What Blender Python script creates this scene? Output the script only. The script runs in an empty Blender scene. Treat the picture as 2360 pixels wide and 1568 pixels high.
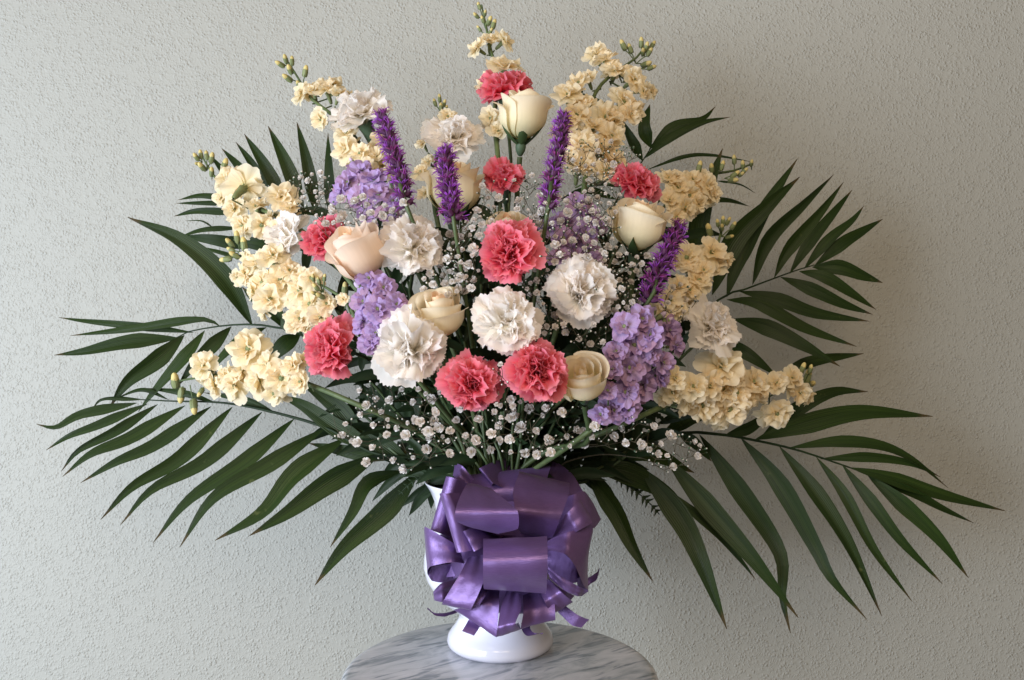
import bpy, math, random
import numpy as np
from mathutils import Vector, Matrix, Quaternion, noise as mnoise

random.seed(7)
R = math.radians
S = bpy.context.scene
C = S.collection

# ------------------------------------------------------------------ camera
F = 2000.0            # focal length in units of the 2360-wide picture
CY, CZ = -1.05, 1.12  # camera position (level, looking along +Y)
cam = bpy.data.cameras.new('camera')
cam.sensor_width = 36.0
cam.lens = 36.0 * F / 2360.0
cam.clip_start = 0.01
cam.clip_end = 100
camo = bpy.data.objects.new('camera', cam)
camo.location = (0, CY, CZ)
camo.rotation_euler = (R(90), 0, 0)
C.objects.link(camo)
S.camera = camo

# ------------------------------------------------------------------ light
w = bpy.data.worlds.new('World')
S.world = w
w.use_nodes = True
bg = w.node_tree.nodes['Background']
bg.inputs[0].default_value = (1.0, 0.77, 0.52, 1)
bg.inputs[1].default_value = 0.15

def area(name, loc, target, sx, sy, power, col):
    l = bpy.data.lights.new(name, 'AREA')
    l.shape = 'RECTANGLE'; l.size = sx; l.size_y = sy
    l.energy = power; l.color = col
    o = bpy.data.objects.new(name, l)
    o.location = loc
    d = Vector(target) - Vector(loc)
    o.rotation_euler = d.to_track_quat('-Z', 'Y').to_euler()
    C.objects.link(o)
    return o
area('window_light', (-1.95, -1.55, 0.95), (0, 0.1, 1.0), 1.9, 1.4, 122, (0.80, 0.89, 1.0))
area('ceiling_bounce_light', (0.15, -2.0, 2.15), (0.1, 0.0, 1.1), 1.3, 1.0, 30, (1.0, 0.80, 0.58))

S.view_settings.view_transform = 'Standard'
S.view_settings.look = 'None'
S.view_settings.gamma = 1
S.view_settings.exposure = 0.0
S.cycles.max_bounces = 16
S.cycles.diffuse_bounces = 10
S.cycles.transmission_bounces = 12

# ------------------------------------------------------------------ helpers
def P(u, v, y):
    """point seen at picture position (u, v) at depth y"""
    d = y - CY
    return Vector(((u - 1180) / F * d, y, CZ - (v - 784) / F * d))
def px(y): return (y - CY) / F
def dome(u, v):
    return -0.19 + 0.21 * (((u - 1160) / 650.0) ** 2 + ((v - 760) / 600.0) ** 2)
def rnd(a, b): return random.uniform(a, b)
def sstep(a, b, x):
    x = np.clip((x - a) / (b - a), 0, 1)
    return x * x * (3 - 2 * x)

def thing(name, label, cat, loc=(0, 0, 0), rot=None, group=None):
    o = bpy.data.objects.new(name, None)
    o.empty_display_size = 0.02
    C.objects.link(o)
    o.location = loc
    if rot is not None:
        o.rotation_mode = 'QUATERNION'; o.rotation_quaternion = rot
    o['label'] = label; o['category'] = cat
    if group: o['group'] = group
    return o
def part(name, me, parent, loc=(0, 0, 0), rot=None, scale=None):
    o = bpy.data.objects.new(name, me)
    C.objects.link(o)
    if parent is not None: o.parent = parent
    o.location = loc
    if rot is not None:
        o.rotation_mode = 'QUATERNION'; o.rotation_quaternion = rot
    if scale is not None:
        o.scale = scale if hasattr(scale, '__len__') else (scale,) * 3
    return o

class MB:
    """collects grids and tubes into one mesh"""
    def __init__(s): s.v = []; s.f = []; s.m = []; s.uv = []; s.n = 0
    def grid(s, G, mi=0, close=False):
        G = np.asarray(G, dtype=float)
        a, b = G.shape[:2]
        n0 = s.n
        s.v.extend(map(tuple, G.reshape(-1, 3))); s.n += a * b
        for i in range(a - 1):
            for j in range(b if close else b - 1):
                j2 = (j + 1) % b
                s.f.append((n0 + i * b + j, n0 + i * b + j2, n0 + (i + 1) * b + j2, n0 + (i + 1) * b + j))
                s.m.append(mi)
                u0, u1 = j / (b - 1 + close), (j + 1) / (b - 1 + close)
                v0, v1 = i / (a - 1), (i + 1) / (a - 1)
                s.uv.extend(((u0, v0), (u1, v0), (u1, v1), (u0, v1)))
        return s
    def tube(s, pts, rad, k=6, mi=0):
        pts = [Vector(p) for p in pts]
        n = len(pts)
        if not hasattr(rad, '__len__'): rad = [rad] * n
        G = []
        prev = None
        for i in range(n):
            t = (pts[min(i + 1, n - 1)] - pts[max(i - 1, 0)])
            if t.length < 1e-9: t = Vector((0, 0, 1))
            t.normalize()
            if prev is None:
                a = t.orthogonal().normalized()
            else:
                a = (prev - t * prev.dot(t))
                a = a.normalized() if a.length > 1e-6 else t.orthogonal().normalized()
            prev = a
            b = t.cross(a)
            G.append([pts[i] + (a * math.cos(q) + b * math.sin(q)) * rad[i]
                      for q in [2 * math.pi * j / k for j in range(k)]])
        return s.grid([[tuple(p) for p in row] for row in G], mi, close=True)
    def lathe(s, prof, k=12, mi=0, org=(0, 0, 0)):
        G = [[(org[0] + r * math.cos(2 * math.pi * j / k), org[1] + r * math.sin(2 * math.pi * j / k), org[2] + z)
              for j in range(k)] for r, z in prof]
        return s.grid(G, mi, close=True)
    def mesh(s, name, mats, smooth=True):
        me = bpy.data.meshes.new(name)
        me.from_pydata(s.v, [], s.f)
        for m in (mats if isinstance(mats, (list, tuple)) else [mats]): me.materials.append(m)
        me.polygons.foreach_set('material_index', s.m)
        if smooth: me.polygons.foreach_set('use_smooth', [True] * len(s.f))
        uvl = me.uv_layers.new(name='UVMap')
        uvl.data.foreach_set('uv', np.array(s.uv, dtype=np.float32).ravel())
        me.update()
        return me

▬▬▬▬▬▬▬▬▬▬

#### [DIRECTION]
All of the material above should be reproduced exactly, except the pictures.

#### [EXERCISE RESULT]
What Blender Python script creates this scene? Output the script only. The script runs in an empty Blender scene. Treat the picture as 2360 pixels wide and 1568 pixels high.
import bpy, math, random
import numpy as np
from mathutils import Vector, Matrix, Quaternion, noise as mnoise

random.seed(7)
R = math.radians
S = bpy.context.scene
C = S.collection

# ------------------------------------------------------------------ camera
F = 2000.0            # focal length in units of the 2360-wide picture
CY, CZ = -1.05, 1.12  # camera position (level, looking along +Y)
cam = bpy.data.cameras.new('camera')
cam.sensor_width = 36.0
cam.lens = 36.0 * F / 2360.0
cam.clip_start = 0.01
cam.clip_end = 100
camo = bpy.data.objects.new('camera', cam)
camo.location = (0, CY, CZ)
camo.rotation_euler = (R(90), 0, 0)
C.objects.link(camo)
S.camera = camo

# ------------------------------------------------------------------ light
w = bpy.data.worlds.new('World')
S.world = w
w.use_nodes = True
bg = w.node_tree.nodes['Background']
bg.inputs[0].default_value = (1.0, 0.77, 0.52, 1)
bg.inputs[1].default_value = 0.15

def area(name, loc, target, sx, sy, power, col):
    l = bpy.data.lights.new(name, 'AREA')
    l.shape = 'RECTANGLE'; l.size = sx; l.size_y = sy
    l.energy = power; l.color = col
    o = bpy.data.objects.new(name, l)
    o.location = loc
    d = Vector(target) - Vector(loc)
    o.rotation_euler = d.to_track_quat('-Z', 'Y').to_euler()
    C.objects.link(o)
    return o
area('window_light', (-1.95, -1.55, 0.95), (0, 0.1, 1.0), 1.9, 1.4, 122, (0.80, 0.89, 1.0))
area('ceiling_bounce_light', (0.15, -2.0, 2.15), (0.1, 0.0, 1.1), 1.3, 1.0, 30, (1.0, 0.80, 0.58))

S.view_settings.view_transform = 'Standard'
S.view_settings.look = 'None'
S.view_settings.gamma = 1
S.view_settings.exposure = 0.0
S.cycles.max_bounces = 16
S.cycles.diffuse_bounces = 10
S.cycles.transmission_bounces = 12

# ------------------------------------------------------------------ helpers
def P(u, v, y):
    """point seen at picture position (u, v) at depth y"""
    d = y - CY
    return Vector(((u - 1180) / F * d, y, CZ - (v - 784) / F * d))
def px(y): return (y - CY) / F
def dome(u, v):
    return -0.19 + 0.21 * (((u - 1160) / 650.0) ** 2 + ((v - 760) / 600.0) ** 2)
def rnd(a, b): return random.uniform(a, b)
def sstep(a, b, x):
    x = np.clip((x - a) / (b - a), 0, 1)
    return x * x * (3 - 2 * x)

def thing(name, label, cat, loc=(0, 0, 0), rot=None, group=None):
    o = bpy.data.objects.new(name, None)
    o.empty_display_size = 0.02
    C.objects.link(o)
    o.location = loc
    if rot is not None:
        o.rotation_mode = 'QUATERNION'; o.rotation_quaternion = rot
    o['label'] = label; o['category'] = cat
    if group: o['group'] = group
    return o
def part(name, me, parent, loc=(0, 0, 0), rot=None, scale=None):
    o = bpy.data.objects.new(name, me)
    C.objects.link(o)
    if parent is not None: o.parent = parent
    o.location = loc
    if rot is not None:
        o.rotation_mode = 'QUATERNION'; o.rotation_quaternion = rot
    if scale is not None:
        o.scale = scale if hasattr(scale, '__len__') else (scale,) * 3
    return o

class MB:
    """collects grids and tubes into one mesh"""
    def __init__(s): s.v = []; s.f = []; s.m = []; s.uv = []; s.n = 0
    def grid(s, G, mi=0, close=False):
        G = np.asarray(G, dtype=float)
        a, b = G.shape[:2]
        n0 = s.n
        s.v.extend(map(tuple, G.reshape(-1, 3))); s.n += a * b
        for i in range(a - 1):
            for j in range(b if close else b - 1):
                j2 = (j + 1) % b
                s.f.append((n0 + i * b + j, n0 + i * b + j2, n0 + (i + 1) * b + j2, n0 + (i + 1) * b + j))
                s.m.append(mi)
                u0, u1 = j / (b - 1 + close), (j + 1) / (b - 1 + close)
                v0, v1 = i / (a - 1), (i + 1) / (a - 1)
                s.uv.extend(((u0, v0), (u1, v0), (u1, v1), (u0, v1)))
        return s
    def tube(s, pts, rad, k=6, mi=0):
        pts = [Vector(p) for p in pts]
        n = len(pts)
        if not hasattr(rad, '__len__'): rad = [rad] * n
        G = []
        prev = None
        for i in range(n):
            t = (pts[min(i + 1, n - 1)] - pts[max(i - 1, 0)])
            if t.length < 1e-9: t = Vector((0, 0, 1))
            t.normalize()
            if prev is None:
                a = t.orthogonal().normalized()
            else:
                a = (prev - t * prev.dot(t))
                a = a.normalized() if a.length > 1e-6 else t.orthogonal().normalized()
            prev = a
            b = t.cross(a)
            G.append([pts[i] + (a * math.cos(q) + b * math.sin(q)) * rad[i]
                      for q in [2 * math.pi * j / k for j in range(k)]])
        return s.grid([[tuple(p) for p in row] for row in G], mi, close=True)
    def lathe(s, prof, k=12, mi=0, org=(0, 0, 0)):
        G = [[(org[0] + r * math.cos(2 * math.pi * j / k), org[1] + r * math.sin(2 * math.pi * j / k), org[2] + z)
              for j in range(k)] for r, z in prof]
        return s.grid(G, mi, close=True)
    def mesh(s, name, mats, smooth=True):
        me = bpy.data.meshes.new(name)
        me.from_pydata(s.v, [], s.f)
        for m in (mats if isinstance(mats, (list, tuple)) else [mats]): me.materials.append(m)
        me.polygons.foreach_set('material_index', s.m)
        if smooth: me.polygons.foreach_set('use_smooth', [True] * len(s.f))
        uvl = me.uv_layers.new(name='UVMap')
        uvl.data.foreach_set('uv', np.array(s.uv, dtype=np.float32).ravel())
        me.update()
        return me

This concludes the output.